Description
This is the first book, painstakingly researched from many scattered sources, to identify the key elements of what in our own time has become a popular and collectable area of fine and decorative art: turquerie.
At the end of the 17th century, the long-standing fear of the Turk in Europe was gradually replaced by fascination. Travellers’ accounts of the Ottoman lands, translations of works such as One Thousand and One Nights, and the magnificent spectacle of Ottoman ambassadors and their retinues were among the catalysts that inspired the creation of a European fantasy of this world for the delight of the ruling elite, a reverie that was only shattered by the French Revolution. Turbaned figures appeared in paintings, as ceramic figures, and on the stage; sumptuous boudoirs turcs were created; and crescent moons, palm trees and camels featured on wall panels, furniture and snuff boxes.
Turquerie was a theme that sparked varied responses in different places. Its most intense and long-lasting expression was in France, but its reach was broad – from a mosque folly in Kew Gardens to the Turkish tents erected along the Elbe to celebrate a royal marriage in Dresden in 1719; from an ivory statuette of a janissary created for King Augustus II of Poland to the costumes worn for a procession to celebrate carnival in Rome in 1748.

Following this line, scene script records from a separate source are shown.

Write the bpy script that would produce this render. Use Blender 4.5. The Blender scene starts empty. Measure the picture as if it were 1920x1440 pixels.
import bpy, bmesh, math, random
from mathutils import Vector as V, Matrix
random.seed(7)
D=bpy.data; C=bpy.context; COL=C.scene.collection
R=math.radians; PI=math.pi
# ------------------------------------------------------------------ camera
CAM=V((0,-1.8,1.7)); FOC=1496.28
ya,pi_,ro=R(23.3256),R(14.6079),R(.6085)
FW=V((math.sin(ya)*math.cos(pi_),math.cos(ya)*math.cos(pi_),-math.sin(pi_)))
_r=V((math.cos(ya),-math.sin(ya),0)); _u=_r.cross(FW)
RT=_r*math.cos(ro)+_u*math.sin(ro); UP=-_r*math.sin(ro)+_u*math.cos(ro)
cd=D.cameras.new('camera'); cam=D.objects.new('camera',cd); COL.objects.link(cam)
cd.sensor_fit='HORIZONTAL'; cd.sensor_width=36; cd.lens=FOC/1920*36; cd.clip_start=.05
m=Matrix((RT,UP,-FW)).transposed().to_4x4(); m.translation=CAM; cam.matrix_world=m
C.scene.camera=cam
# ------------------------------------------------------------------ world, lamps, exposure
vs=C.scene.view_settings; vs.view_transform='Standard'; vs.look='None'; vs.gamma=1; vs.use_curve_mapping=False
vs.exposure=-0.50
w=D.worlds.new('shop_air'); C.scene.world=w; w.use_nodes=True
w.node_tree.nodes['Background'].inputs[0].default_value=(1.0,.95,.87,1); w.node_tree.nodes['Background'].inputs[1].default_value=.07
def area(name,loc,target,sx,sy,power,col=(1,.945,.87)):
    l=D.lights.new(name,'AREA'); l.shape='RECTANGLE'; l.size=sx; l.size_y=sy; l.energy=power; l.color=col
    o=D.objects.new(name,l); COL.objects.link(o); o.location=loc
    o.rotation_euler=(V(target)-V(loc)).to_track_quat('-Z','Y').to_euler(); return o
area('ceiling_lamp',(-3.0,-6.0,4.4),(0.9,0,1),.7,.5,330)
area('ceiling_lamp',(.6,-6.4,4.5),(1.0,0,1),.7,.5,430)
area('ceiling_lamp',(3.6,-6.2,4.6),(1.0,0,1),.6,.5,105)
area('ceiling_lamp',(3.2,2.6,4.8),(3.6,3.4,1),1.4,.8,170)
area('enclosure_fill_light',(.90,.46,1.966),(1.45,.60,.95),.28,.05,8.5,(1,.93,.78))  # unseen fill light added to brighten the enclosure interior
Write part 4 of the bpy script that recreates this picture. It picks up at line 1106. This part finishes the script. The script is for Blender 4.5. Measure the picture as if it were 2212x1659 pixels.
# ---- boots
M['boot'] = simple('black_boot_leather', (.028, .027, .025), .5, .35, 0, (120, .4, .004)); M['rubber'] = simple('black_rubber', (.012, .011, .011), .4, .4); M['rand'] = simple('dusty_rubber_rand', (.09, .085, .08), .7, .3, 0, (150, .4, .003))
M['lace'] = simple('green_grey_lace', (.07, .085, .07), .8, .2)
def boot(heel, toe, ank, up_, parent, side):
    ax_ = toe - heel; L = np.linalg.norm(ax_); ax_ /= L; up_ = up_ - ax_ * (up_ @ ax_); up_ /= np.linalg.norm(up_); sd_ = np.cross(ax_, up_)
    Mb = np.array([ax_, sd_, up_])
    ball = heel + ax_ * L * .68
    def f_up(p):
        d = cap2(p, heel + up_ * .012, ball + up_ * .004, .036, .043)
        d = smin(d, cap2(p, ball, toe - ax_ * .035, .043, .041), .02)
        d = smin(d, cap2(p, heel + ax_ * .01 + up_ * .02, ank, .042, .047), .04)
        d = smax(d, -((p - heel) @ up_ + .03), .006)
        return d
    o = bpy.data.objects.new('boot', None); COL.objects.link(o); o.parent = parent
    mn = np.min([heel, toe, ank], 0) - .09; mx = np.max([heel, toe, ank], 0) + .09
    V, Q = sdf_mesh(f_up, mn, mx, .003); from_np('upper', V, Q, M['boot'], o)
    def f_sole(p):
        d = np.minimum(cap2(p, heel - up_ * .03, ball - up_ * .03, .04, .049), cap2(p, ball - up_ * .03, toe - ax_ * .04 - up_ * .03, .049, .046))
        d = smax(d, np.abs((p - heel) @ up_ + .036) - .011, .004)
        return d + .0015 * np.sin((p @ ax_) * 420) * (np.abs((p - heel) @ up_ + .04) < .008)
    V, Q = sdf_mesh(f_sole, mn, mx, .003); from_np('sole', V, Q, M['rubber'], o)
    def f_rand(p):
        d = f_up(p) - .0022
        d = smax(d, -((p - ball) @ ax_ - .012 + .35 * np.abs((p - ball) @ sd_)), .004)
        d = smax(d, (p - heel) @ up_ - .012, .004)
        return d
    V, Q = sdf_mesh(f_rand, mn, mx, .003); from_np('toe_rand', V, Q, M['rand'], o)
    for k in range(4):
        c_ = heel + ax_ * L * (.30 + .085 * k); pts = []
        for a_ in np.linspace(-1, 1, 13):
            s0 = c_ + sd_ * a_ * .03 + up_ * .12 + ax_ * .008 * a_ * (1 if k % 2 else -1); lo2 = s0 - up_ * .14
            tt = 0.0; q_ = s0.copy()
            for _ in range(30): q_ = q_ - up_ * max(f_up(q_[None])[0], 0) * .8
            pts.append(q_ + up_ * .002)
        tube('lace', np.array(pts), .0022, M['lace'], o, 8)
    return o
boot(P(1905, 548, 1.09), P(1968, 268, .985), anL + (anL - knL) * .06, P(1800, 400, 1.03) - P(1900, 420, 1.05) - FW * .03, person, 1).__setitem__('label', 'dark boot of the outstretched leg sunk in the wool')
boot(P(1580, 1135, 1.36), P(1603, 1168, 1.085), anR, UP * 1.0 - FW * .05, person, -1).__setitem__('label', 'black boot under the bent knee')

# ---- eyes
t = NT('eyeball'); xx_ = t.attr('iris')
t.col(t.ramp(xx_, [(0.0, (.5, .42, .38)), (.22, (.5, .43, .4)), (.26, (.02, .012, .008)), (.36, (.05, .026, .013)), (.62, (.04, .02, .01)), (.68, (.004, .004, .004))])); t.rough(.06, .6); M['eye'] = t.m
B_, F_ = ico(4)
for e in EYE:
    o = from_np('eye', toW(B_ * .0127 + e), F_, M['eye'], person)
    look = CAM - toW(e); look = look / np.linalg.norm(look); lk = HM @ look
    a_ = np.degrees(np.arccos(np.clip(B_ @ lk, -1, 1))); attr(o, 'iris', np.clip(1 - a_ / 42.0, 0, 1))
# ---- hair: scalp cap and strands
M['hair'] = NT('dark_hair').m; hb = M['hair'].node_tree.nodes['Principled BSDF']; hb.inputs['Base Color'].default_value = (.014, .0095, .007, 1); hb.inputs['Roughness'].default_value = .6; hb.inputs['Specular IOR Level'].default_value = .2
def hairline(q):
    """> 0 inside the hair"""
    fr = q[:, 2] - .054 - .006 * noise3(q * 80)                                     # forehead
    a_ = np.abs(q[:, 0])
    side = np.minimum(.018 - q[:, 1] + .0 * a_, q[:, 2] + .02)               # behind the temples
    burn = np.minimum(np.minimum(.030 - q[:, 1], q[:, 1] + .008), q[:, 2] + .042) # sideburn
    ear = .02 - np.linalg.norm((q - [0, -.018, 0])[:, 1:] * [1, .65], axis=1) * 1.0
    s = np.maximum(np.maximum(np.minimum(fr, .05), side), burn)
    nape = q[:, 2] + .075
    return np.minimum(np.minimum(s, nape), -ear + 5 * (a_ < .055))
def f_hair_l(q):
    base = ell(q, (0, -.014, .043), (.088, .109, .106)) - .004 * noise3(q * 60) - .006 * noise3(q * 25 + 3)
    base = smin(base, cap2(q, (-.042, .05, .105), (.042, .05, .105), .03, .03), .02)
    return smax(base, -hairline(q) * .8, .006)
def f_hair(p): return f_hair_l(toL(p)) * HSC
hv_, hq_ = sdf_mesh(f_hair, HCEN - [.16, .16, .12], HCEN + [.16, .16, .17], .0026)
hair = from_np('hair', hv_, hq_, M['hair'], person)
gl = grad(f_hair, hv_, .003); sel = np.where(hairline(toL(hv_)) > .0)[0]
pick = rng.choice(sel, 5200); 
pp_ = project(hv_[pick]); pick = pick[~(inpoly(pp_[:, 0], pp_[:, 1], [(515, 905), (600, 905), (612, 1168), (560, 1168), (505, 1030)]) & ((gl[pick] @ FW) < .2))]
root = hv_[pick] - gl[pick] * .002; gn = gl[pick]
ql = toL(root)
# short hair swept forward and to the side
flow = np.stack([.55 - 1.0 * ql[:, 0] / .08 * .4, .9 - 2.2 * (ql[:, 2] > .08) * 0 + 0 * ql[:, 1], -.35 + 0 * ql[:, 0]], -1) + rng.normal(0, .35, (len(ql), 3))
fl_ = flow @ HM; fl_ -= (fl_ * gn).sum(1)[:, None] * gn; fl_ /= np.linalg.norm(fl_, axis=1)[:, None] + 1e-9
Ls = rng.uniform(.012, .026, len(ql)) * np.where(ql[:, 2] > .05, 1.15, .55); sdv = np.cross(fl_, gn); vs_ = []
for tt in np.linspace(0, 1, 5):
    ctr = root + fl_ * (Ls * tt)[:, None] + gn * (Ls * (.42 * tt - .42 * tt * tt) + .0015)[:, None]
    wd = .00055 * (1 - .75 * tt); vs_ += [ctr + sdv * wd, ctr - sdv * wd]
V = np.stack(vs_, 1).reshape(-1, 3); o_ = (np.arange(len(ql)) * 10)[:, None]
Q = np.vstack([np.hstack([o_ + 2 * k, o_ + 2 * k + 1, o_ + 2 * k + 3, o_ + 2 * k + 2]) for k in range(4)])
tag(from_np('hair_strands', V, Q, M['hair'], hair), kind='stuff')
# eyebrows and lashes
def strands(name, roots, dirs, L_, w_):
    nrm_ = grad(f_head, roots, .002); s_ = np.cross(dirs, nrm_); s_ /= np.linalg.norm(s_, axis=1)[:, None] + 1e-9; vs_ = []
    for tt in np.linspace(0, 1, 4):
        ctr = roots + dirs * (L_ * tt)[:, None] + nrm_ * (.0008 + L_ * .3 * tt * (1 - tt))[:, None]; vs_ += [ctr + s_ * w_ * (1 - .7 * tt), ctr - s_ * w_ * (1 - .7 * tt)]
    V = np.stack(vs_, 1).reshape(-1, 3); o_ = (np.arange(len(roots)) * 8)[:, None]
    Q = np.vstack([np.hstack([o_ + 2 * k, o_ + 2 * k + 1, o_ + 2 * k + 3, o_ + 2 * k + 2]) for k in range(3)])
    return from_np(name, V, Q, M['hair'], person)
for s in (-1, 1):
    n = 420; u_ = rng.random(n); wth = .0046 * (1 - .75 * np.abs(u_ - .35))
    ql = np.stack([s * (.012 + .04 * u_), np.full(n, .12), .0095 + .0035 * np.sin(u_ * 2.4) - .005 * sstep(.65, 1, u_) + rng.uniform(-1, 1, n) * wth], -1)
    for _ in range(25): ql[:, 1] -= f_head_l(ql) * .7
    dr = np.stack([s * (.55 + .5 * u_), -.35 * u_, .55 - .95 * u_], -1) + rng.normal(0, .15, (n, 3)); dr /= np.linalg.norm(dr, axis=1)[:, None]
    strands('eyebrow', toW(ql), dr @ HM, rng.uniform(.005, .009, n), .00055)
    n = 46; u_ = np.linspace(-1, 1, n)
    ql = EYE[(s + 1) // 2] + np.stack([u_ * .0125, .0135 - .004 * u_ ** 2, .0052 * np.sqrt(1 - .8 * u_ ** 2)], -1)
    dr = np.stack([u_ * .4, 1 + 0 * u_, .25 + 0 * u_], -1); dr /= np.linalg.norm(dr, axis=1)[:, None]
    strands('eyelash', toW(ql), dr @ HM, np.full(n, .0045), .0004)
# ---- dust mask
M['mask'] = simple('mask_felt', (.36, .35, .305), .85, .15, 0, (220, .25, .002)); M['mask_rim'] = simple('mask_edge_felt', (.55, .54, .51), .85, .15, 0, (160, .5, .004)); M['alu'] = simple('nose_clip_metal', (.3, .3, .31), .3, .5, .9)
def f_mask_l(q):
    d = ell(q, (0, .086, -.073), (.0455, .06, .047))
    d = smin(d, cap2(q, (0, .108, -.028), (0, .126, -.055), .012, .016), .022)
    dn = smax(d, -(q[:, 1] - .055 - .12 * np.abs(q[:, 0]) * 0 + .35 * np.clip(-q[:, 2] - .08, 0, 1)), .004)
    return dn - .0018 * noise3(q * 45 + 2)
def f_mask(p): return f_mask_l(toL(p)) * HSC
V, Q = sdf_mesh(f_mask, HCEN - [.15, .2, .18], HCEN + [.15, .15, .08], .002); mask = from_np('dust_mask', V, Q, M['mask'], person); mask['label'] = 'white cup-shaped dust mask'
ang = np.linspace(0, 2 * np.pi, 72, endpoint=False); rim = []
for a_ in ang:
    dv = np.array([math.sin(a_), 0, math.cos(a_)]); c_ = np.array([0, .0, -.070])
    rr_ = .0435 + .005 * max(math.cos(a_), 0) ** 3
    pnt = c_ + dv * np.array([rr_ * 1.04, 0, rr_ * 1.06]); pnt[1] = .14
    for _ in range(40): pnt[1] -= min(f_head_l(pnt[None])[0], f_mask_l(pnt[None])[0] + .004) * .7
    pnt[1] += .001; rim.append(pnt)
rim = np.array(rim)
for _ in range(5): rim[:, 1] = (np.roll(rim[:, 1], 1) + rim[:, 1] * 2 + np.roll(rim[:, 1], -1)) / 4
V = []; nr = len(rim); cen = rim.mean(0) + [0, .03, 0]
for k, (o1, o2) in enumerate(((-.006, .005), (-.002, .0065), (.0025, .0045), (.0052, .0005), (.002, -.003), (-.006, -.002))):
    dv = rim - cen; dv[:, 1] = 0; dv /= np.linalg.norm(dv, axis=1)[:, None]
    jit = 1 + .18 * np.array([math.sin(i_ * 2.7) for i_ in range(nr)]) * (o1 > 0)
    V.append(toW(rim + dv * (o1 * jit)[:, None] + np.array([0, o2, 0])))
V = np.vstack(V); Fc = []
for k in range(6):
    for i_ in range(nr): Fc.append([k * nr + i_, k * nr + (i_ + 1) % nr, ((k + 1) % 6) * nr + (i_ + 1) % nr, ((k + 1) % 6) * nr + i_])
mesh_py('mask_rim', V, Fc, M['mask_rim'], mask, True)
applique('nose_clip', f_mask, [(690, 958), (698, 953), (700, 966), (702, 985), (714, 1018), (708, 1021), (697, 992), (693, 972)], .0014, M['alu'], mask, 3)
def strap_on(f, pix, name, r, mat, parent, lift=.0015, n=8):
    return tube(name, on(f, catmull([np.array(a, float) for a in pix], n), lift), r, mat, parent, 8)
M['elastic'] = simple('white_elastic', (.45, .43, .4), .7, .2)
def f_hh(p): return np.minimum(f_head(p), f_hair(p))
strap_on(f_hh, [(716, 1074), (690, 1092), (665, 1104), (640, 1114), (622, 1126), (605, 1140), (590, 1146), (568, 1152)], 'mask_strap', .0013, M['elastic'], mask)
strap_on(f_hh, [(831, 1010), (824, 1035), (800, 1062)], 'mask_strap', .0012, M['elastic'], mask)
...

The subject is explored thematically within a broadly chronological framework, from early contacts between Europe and the Ottomans following the fall of Constantinople in 1453, through the great flourishing of turquerie in the 18th century, to the 19th century, when other interpretations, such as Orientalism, took hold. Focusing on categories, including painting, architecture, interiors and the theatre, Turquerie provides an engaging account of this whimsical European fantasy.